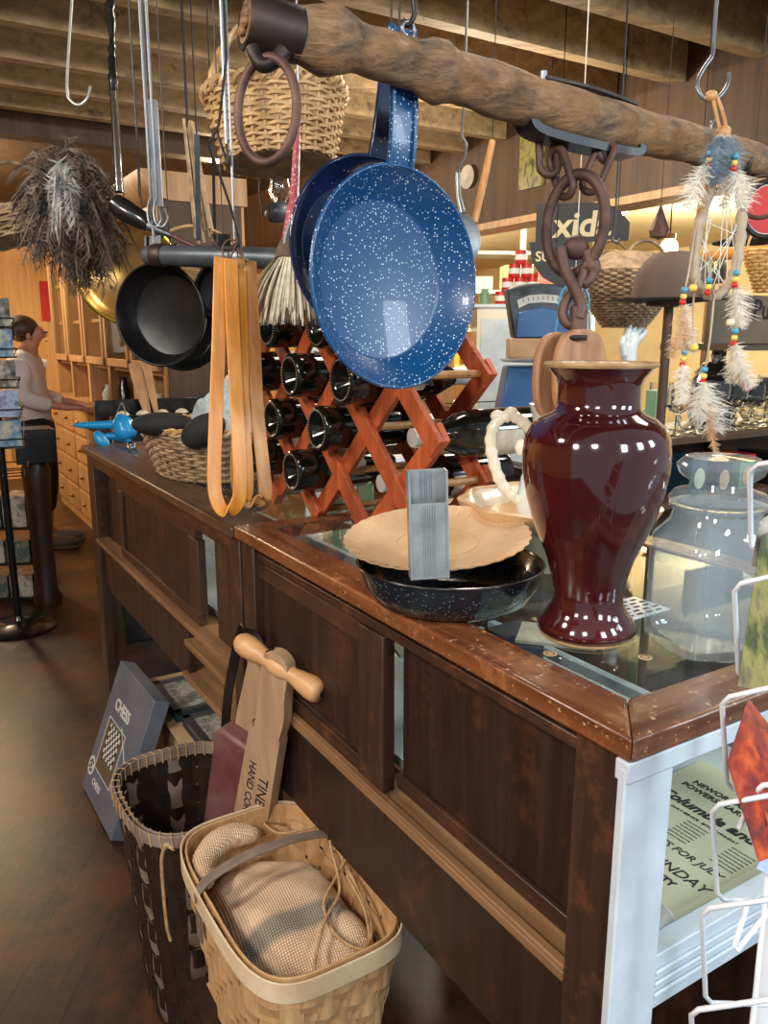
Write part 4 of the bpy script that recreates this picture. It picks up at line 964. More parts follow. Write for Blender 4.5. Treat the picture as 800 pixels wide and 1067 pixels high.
# smaller utensils: steel ladle/skimmer right of blue pan, wooden spoon
lq = P(487, 250, 1.42)
ld = thing('steel_skimmer', 'round steel skimmer hanging by a hook right of the blue pan', 'skimmer', lq)
LM = frame(P(482, 250, 1.45), (.5, -.85, 0), up)
part('bowl', MB(LM).lathe([(0, -.008), (.035, -.006), (.045, 0), (.044, .001), (.034, -.004), (0, -.006)], 40, sx=.9), M['galv'], ld, 60)
part('handle', MB().tube(PP([(482, 222), (478, 205), (477, 180)], 1.445), [.006, .0045, .005], 10), M['galv'], ld)
part('hanging_wire', MB().tube(PP([(477, 180), (479, 172)], 1.44) + curve(PP([(484, 165), (486, 150), (481, 140), (483, 112)], 1.44), 4) + [Vector((P(493, 10, 1.44).x, P(493, 10, 1.44).y, 2.715))], .0022, 6), M['wire'], ld)
ws = thing('wooden_dowel_stick', 'plain pale wooden stick hanging at a slant before the dark header', 'stick', P(495, 232, 1.9))
part('stick', MB().tube(PP([(513, 147), (494, 232)], 1.9), .0085, 10), M['tanwood'], ws)
p = P(513, 148, 1.9); part('hanging_wire', MB().tube([p, (p.x, p.y, 2.715)], .0014, 5), M['darkwire'], ws)

# ================================================================== DREAMCATCHER
def feather(root, p0, p1, wid, m1, seed, curl=.0, name='feather', fluffy=1.0):
    random.seed(seed); p0 = Vector(p0); p1 = Vector(p1); ax_ = (p1 - p0); L_ = ax_.length; ax_.normalize()
    sd = ax_.cross(Vector((.2, -1, .1))).normalized(); nn = sd.cross(ax_)
    sp = curve([p0, p0.lerp(p1, .5) + sd * curl * L_, p1], 8); m_ = MB(); n = len(sp)
    m_.ribbon(sp, [.0022] * (n - 1) + [.0006], sd)
    for i in range(int(420 * fluffy)):
        t = rnd() ** .9; k = t * (n - 1); i0 = min(int(k), n - 2); b = sp[i0].lerp(sp[i0 + 1], k - i0); d = (sp[i0 + 1] - sp[i0]).normalized()
        w = wid * (math.sin(PI * min(1, .12 + t * .85)) ** .6) * (.75 + .35 * rnd()); s = 1 if rnd() < .5 else -1
        ln = sd * s * w * (.25 + .75 * rnd()) + d * w * (.2 + .8 * rnd()) + nn * (rnd() - .5) * w * 1.6 + Vector((rnd() - .5, rnd() - .5, rnd() - .5)) * w * .5
        mid = b + ln * .55 + nn * (rnd() - .5) * w * .2; m_.ribbon([b, mid, b + ln], [.0009, .0008, .0003], d)
    part(name, m_, m1, root)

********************

### [WHAT IS EXPECTED]
Give again, word for word, every line from the top of the data above to the line holding "p = P(513, 148, 1.9);", inclusive, with the pictures left out.

### [EXERCISE RESULT]
Write part 4 of the bpy script that recreates this picture. It picks up at line 964. More parts follow. Write for Blender 4.5. Treat the picture as 800 pixels wide and 1067 pixels high.
# smaller utensils: steel ladle/skimmer right of blue pan, wooden spoon
lq = P(487, 250, 1.42)
ld = thing('steel_skimmer', 'round steel skimmer hanging by a hook right of the blue pan', 'skimmer', lq)
LM = frame(P(482, 250, 1.45), (.5, -.85, 0), up)
part('bowl', MB(LM).lathe([(0, -.008), (.035, -.006), (.045, 0), (.044, .001), (.034, -.004), (0, -.006)], 40, sx=.9), M['galv'], ld, 60)
part('handle', MB().tube(PP([(482, 222), (478, 205), (477, 180)], 1.445), [.006, .0045, .005], 10), M['galv'], ld)
part('hanging_wire', MB().tube(PP([(477, 180), (479, 172)], 1.44) + curve(PP([(484, 165), (486, 150), (481, 140), (483, 112)], 1.44), 4) + [Vector((P(493, 10, 1.44).x, P(493, 10, 1.44).y, 2.715))], .0022, 6), M['wire'], ld)
ws = thing('wooden_dowel_stick', 'plain pale wooden stick hanging at a slant before the dark header', 'stick', P(495, 232, 1.9))
part('stick', MB().tube(PP([(513, 147), (494, 232)], 1.9), .0085, 10), M['tanwood'], ws)
p = P(513, 148, 1.9); part('hanging_wire', MB().tube([p, (p.x, p.y, 2.715)], .0014, 5), M['darkwire'], ws)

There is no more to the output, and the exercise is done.